### Instruction
Everything from the first line of the data through the line with "8, 'y').build('peg', 'bin', t)" is to be echoed exactly, minus the pictures.

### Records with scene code
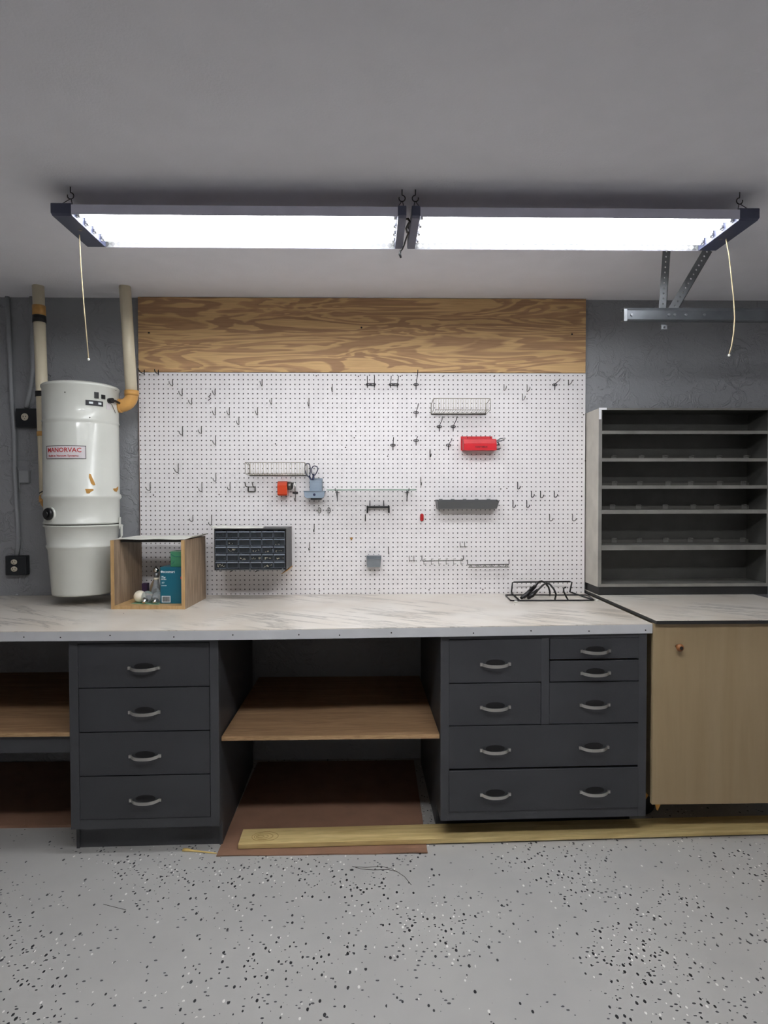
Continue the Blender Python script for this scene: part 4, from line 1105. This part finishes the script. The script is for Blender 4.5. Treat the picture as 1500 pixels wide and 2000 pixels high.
# ------------------------------------------------------------------ dark gray tray
a, b = at(850, 976, -.002), at(971, 976, -.002)
zt = a.z; zb = at(856, 994, -.08).z
xa, xb = a.x, b.x
t = thing('gray_tray', 'long dark gray trough tray on the right half of the pegboard', 'tray', ((xa+xb)/2, 0, zb))
def trough(xa, xb, zt, zb, D, th, inset, zf):
    c = MB()
    o = [(xa, -.001, zt), (xb, -.001, zt), (xb-inset*.4, -D, zf), (xa+inset*.4, -D, zf), (xa+inset*.5, -.001, zb+.0), (xb-inset, -.001, zb), (xb-inset*1.2, -D+.012, zb), (xa+inset*.7, -D+.012, zb)]
    i_ = [(xa+th, -.001-th, zt), (xb-th, -.001-th, zt), (xb-inset*.4-th, -D+th, zf), (xa+inset*.4+th, -D+th, zf), (xa+inset*.5+th, -.001-th, zb+th), (xb-inset-th, -.001-th, zb+th), (xb-inset*1.2-th, -D+.012+th, zb+th), (xa+inset*.7+th, -D+.012+th, zb+th)]
    c.add(o+i_, [(4, 5, 6, 7), (0, 4, 7, 3), (1, 2, 6, 5), (3, 7, 6, 2), (0, 1, 5, 4), (12, 15, 14, 13), (8, 11, 15, 12), (9, 13, 14, 10), (11, 10, 14, 15), (8, 12, 13, 9), (0, 3, 11, 8), (3, 2, 10, 11), (2, 1, 9, 10), (1, 0, 8, 9)])
    return c
trough(xa, xb, zt, zb, .085, .002, .014, zt-.010).build('tray_body', 'darkgray', t, bev=.0005)
for k in range(5):
    x0 = xa+.03+k*.066
    MB().box(x0-.010, x0+.010, -.0025, -.0003, zt-.001, zt+.004).build('hang_tab', 'galv', t)
rb = MB()
for k in range(6): rb.box(xa+.03+k*.05, xa+.036+k*.05, -.0862, -.0845, zb+.006, zt-.016)
# gray bin
a, b = at(715.5, 1091, -.05), at(745, 1091, -.05)
zt = a.z; zb = at(730, 1108, -.05).z
t = thing('gray_bin', 'small gray open plastic bin low at the centre of the pegboard', 'bin', ((a.x+b.x)/2, 0, zb))
trough(a.x, b.x, zt+.012, zb, .058, .002, .005, zt-.001).build('bin_body', 'bin', t, bev=.0006)
MB().box(a.x+.001, b.x-.001, -.0605, -.057, zt-.003, zt).build('rim', 'bin', t)
for k in range(3):
    x0 = a.x+.012+k*.028
    MB().lathe([(.0025, -.003), (.0025, .002)], (x0, 0, zt+.018), 8, 'y').build('peg', 'bin', t)

# ------------------------------------------------------------------ tool rails
a, b = at(825, 1096, -.03), at(903, 1094.5, -.03)
t = thing('loop_rail', 'wire tool rail with six loops, low on the right half of the pegboard', 'rail', ((a.x+b.x)/2, 0, a.z))
q1, q2 = at(824, 1085, 0), at(905, 1085, 0)
MB().tube([(q1.x, .006, q1.z), (q1.x, -.004, q1.z-.002), (q1.x, -.004, a.z+.004), (a.x+.004, -.03, a.z), (b.x-.004, -.03, b.z), (q2.x, -.004, b.z+.004), (q2.x, -.004, q2.z-.002), (q2.x, .006, q2.z)], .0023, 8).build('rod', 'dull_wire', t)
for k in range(6):
    x0 = a.x+.008+k*(b.x-a.x-.016)/5
    l = MB(); l.tube([(x0+.008, -.052, a.z+.014), (x0+.003, -.056, a.z+.013), (x0, -.034, a.z+.012), (x0, -.028, a.z), (x0, -.034, a.z-.018), (x0+.003, -.054, a.z-.014), (x0+.010, -.056, a.z-.013)], .0013, 6)
    l.build('loop', 'zinc', t)
a, b = at(914, 1107.5, -.03), at(994, 1107.5, -.03)
t = thing('plier_rail', 'wire tool rail with a flat front bar, rightmost of the two low rails', 'rail', ((a.x+b.x)/2, 0, a.z))
MB().box(a.x, b.x, -.043, -.038, a.z-.002, a.z+.0025).build('front_bar', 'zinc', t)
q1, q2 = at(913, 1093, 0), at(994, 1092, 0)
MB().tube([(q1.x, .006, q1.z), (q1.x, -.004, q1.z-.003), (q1.x, -.004, a.z+.012), (q1.x+.002, -.008, a.z+.010), (q2.x-.002, -.008, a.z+.012), (q2.x, -.004, a.z+.014), (q2.x, -.004, q2.z-.003), (q2.x, .006, q2.z)], .002, 7).build('back_wire', 'dull_wire', t)
for k in range(6):
    x0 = a.x+.014+k*(b.x-a.x-.03)/5
    l = MB(); l.tube([(x0-.007, -.038, a.z), (x0-.003, -.024, a.z+.005), (x0+.001, -.010, a.z+.008), (x0+.004, -.022, a.z+.008), (x0+.007, -.038, a.z+.001)], .0018, 6)
    l.build('loop', 'zinc', t)

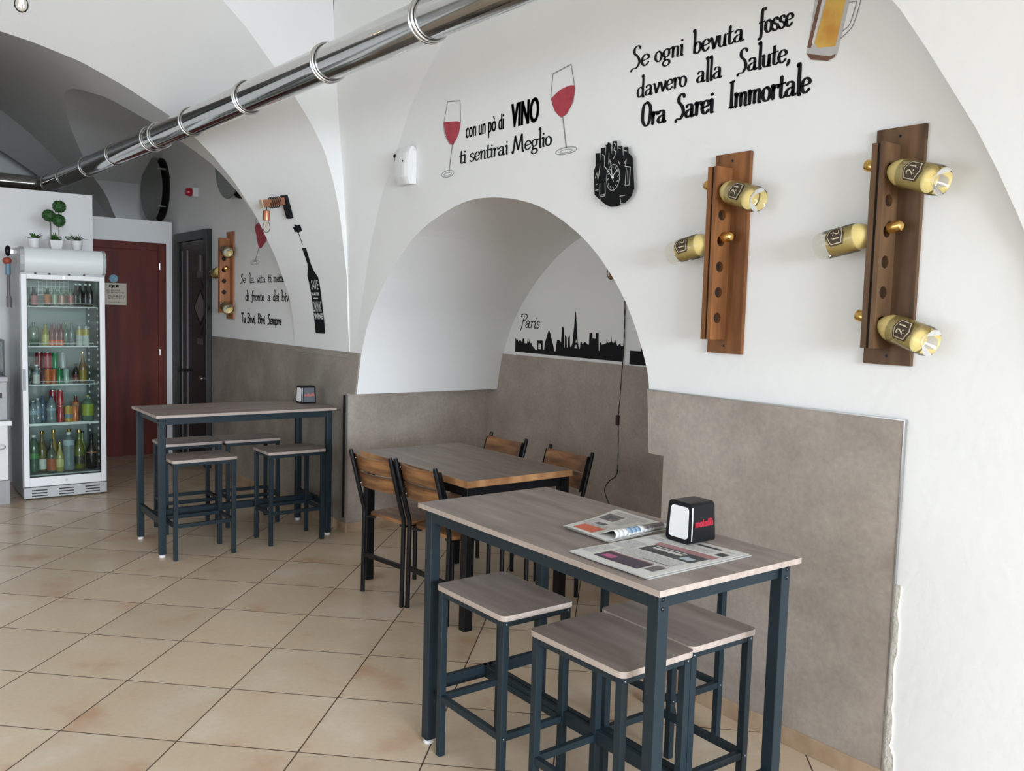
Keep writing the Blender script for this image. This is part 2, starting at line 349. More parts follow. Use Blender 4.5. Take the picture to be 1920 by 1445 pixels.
# ---- vaults
L1 = [(5.64, 1.25), (5.53, 1.42), (5.46, 1.66), (5.36, 2.01), (5.22, 2.32), (5.06, 2.54), (4.86, 2.84), (4.62, 3.06), (4.40, 3.21), (4.05, 3.40), (3.65, 3.50), (3.3, 3.53),
      (2.95, 3.50), (2.55, 3.40), (2.2, 3.20), (1.95, 2.95), (1.67, 2.66), (1.58, 2.56), (1.49, 2.42), (1.42, 2.30), (1.36, 2.20), (1.31, 2.10), (1.26, 2.00), (1.18, 1.80), (1.12, 1.55), (1.09, 1.25)]
def groin(name, XP, LP, x_c=0.4, material=PLASTER, rise=0.0, ymax=99):
    # z = max(profile across the room, lunette profile along the wall); shared z levels put the groin exactly on vertices
    zs = 1.25; ktop = max(range(len(LP)), key=lambda i: LP[i][1]); ltop = LP[ktop][1]
    left = LP[:ktop+1]; right = LP[ktop:]
    K = 26; lev = [zs+(ltop-zs)*sin(pi/2*k/K) for k in range(K+1)]
    xr = [interp(XP, z, 1) for z in lev]
    xtop = xr[-1]; mid = [xtop+(x_c-xtop)*k/10 for k in range(1, 11)]
    XS = [(x, z) for x, z in zip(xr, lev)]+[(x, interp(XP, x, 0)) for x in mid]
    XS = XS+[(2*x_c-x, z) for x, z in reversed(XS[:-1])]
    nX = len(XS)
    ya = [interp(left, z, 1) for z in lev]; yb = [interp(right, z, 1) for z in lev]
    YS = [(y, z) for y, z in zip(ya, lev)]+[(y, z) for y, z in reversed(list(zip(yb, lev)))][1:]
    y0_, y1_ = min(LP[0][0], LP[-1][0]), max(LP[0][0], LP[-1][0])
    def dome(x, y):
        s_ = (y-y0_)/(y1_-y0_); k = min(1.0, max(0.0, (WX-x_c-abs(x-x_c))/0.8)); return rise*4*s_*(1-s_)*k*k*(3-2*k)
    b = B(); vs = [(x, y, max(zx, zy)+dome(x, y)) for (x, zx) in XS for (y, zy) in YS]; nY = len(YS)
    fs = []
    for i in range(nX-1):
        for j in range(nY-1):
            if max(YS[j][0], YS[j+1][0]) > ymax: continue
            a = i*nY+j; q = (a, a+nY, a+nY+1, a+1)
            li = (i < nX/2) == (j < nY/2)
            if li: fs += [(q[0], q[1], q[2]), (q[0], q[2], q[3])]
            else: fs += [(q[1], q[2], q[3]), (q[1], q[3], q[0])]
    b.add(vs, fs); return struct(b.build(name, material, smooth=True, ang=18))
groin('ceiling', NPR, L1, rise=0.6, ymax=3.32)
# splayed web and pier face rising from the far springing of the near bay
CREASE = [(2.82, 1.25), (2.812, 1.50), (2.80, 1.75), (2.785, 2.08), (2.75, 2.50), (2.72, 2.80), (2.70, 3.05), (2.675, 3.40), (2.66, 3.75)]
wbm = B(); zz = [1.25+(3.52-1.25)*k/40 for k in range(41)]; LL = [p for p in L1 if p[0] >= 3.3]
rows = []
for z in zz:
    y1 = interp(LL, z, 1); x1 = interp(CREASE, z, 1)
    rows.append([(x1+(WX-x1)*f_**1.2, YA+(y1-YA)*f_, z) for f_ in [j/10 for j in range(11)]])
rows.append([(p[0], p[1], 4.5) for p in rows[-1]])
for a_, b_ in zip(rows, rows[1:]):
    for j in range(10): wbm.poly([a_[j], a_[j+1], b_[j+1], b_[j]])
struct(wbm.build('ceiling', PLASTER, smooth=True, ang=60))
fcb = B()
for i in range(M_-1):
    for sg in (0, 1):
        z0_, z1_ = NR[i][1], NR[i+1][1]
        if sg == 0 and NR[i][1] < 3.75:
            c0_, c1_ = interp(CREASE, z0_, 1), interp(CREASE, z1_, 1)
            fcb.poly([(NR[i][0], YA, z0_), (max(c0_, NR[i][0]), YA, z0_), (max(c1_, NR[i+1][0]), YA, z1_), (NR[i+1][0], YA, z1_)])
        else:
            f_ = (lambda x: x) if sg == 0 else (lambda x: 0.8-x)
            fcb.poly([(f_(NR[i][0]), YA, z0_), (f_(2.82), YA, z0_), (f_(2.82), YA, z1_), (f_(NR[i+1][0]), YA, z1_)])
fcb.poly([(-2.1, YA, 4.05), (WX, YA, 4.05), (WX, YA, 4.5), (-2.1, YA, 4.5)])
fcb.poly([(-2.1, 3.3, 4.5), (WX, 3.3, 4.5), (WX, YA, 4.5), (-2.1, YA, 4.5)]).poly([(-2.1, 3.31, 3.5), (WX, 3.31, 3.5), (WX, 3.31, 4.5), (-2.1, 3.31, 4.5)]) if False else fcb.poly([(-2.1, 3.3, 4.5), (WX, 3.3, 4.5), (WX, YA, 4.5), (-2.1, YA, 4.5)])
struct(fcb.build('ceiling', PLASTER))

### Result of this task
Continue the Blender Python script for this scene: part 4, from line 1105. This part finishes the script. The script is for Blender 4.5. Treat the picture as 1500 pixels wide and 2000 pixels high.
# ------------------------------------------------------------------ dark gray tray
a, b = at(850, 976, -.002), at(971, 976, -.002)
zt = a.z; zb = at(856, 994, -.08).z
xa, xb = a.x, b.x
t = thing('gray_tray', 'long dark gray trough tray on the right half of the pegboard', 'tray', ((xa+xb)/2, 0, zb))
def trough(xa, xb, zt, zb, D, th, inset, zf):
    c = MB()
    o = [(xa, -.001, zt), (xb, -.001, zt), (xb-inset*.4, -D, zf), (xa+inset*.4, -D, zf), (xa+inset*.5, -.001, zb+.0), (xb-inset, -.001, zb), (xb-inset*1.2, -D+.012, zb), (xa+inset*.7, -D+.012, zb)]
    i_ = [(xa+th, -.001-th, zt), (xb-th, -.001-th, zt), (xb-inset*.4-th, -D+th, zf), (xa+inset*.4+th, -D+th, zf), (xa+inset*.5+th, -.001-th, zb+th), (xb-inset-th, -.001-th, zb+th), (xb-inset*1.2-th, -D+.012+th, zb+th), (xa+inset*.7+th, -D+.012+th, zb+th)]
    c.add(o+i_, [(4, 5, 6, 7), (0, 4, 7, 3), (1, 2, 6, 5), (3, 7, 6, 2), (0, 1, 5, 4), (12, 15, 14, 13), (8, 11, 15, 12), (9, 13, 14, 10), (11, 10, 14, 15), (8, 12, 13, 9), (0, 3, 11, 8), (3, 2, 10, 11), (2, 1, 9, 10), (1, 0, 8, 9)])
    return c
trough(xa, xb, zt, zb, .085, .002, .014, zt-.010).build('tray_body', 'darkgray', t, bev=.0005)
for k in range(5):
    x0 = xa+.03+k*.066
    MB().box(x0-.010, x0+.010, -.0025, -.0003, zt-.001, zt+.004).build('hang_tab', 'galv', t)
rb = MB()
for k in range(6): rb.box(xa+.03+k*.05, xa+.036+k*.05, -.0862, -.0845, zb+.006, zt-.016)
# gray bin
a, b = at(715.5, 1091, -.05), at(745, 1091, -.05)
zt = a.z; zb = at(730, 1108, -.05).z
t = thing('gray_bin', 'small gray open plastic bin low at the centre of the pegboard', 'bin', ((a.x+b.x)/2, 0, zb))
trough(a.x, b.x, zt+.012, zb, .058, .002, .005, zt-.001).build('bin_body', 'bin', t, bev=.0006)
MB().box(a.x+.001, b.x-.001, -.0605, -.057, zt-.003, zt).build('rim', 'bin', t)
for k in range(3):
    x0 = a.x+.012+k*.028
    MB().lathe([(.0025, -.003), (.0025, .002)], (x0, 0, zt+.018), 8, 'y').build('peg', 'bin', t)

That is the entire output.